Pour ceux qui ont perdu leur travail mais sont restés dans la région, la situation est catastrophique. Selon le quotidien local, Fort McMurray Today, le nombre de chômeurs, qui était de 2 500 en août 2014, a bondi à 7 000 un an plus tard. Ces demandeurs d’emploi ont souvent recours aux organismes de solidarité. « Des donateurs importants sont maintenant devenus des utilisateurs de nos services, ce qui est tout de même inquiétant », souligne la directrice de la banque alimentaire de la ville, Arianna Johnson, dans les colonnes du quotidien. Les agences d’intérim ou les sites de recherche d’emploi sont débordés. « J’ai été bombardée de messages sur LinkedIn par des gens qui ont été récemment licenciés dans les secteurs du pétrole et du gaz.

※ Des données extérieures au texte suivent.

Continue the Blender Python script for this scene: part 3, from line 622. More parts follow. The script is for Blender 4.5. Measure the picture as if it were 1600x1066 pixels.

Nous avons eu, en septembre, 200 % de connexions en plus sur notre site d’emploi que l’année dernière à la même date », a récemment déclaré Julia Cordray, la patronne des agences locales d’intérim Career Fox et 96 Talents, au Calgary Herald.

« L’ambiance est vraiment morose en Alberta », confie un diplomate de haut rang en poste au consulat de Vancouver qui, outre la Colombie-Britannique, a aussi la charge de la province pétrolière. La déconfiture du marché de l’emploi albertain constitue un défi pour le gouvernement local néo-démocrate (gauche), au pouvoir depuis le printemps. Du jamais-vu sur ce territoire ultraconservateur qui votait à droite depuis quarante ans. Mais le dossier est aussi sur la table du nouvel exécutif fédéral de Justin Trudeau, élu le 19 octobre. Depuis dix ans, les gouvernements conservateurs successifs de Stephen Harper ont tout misé sur le pétrole. Les industries manufacturières s’étant exilées au Mexique, Ottawa se retrouve prisonnière d’une économie trop dépendante de l’or noir. Résultat, le Canada est entré en récession en septembre. Le rejet par Barack Obama, début novembre, du projet d’oléoduc Keystone, qui devait relier les gisements de l’Alberta aux États-Unis, ajoute encore à la déprime. Personne n’ose ici présager un début de reprise.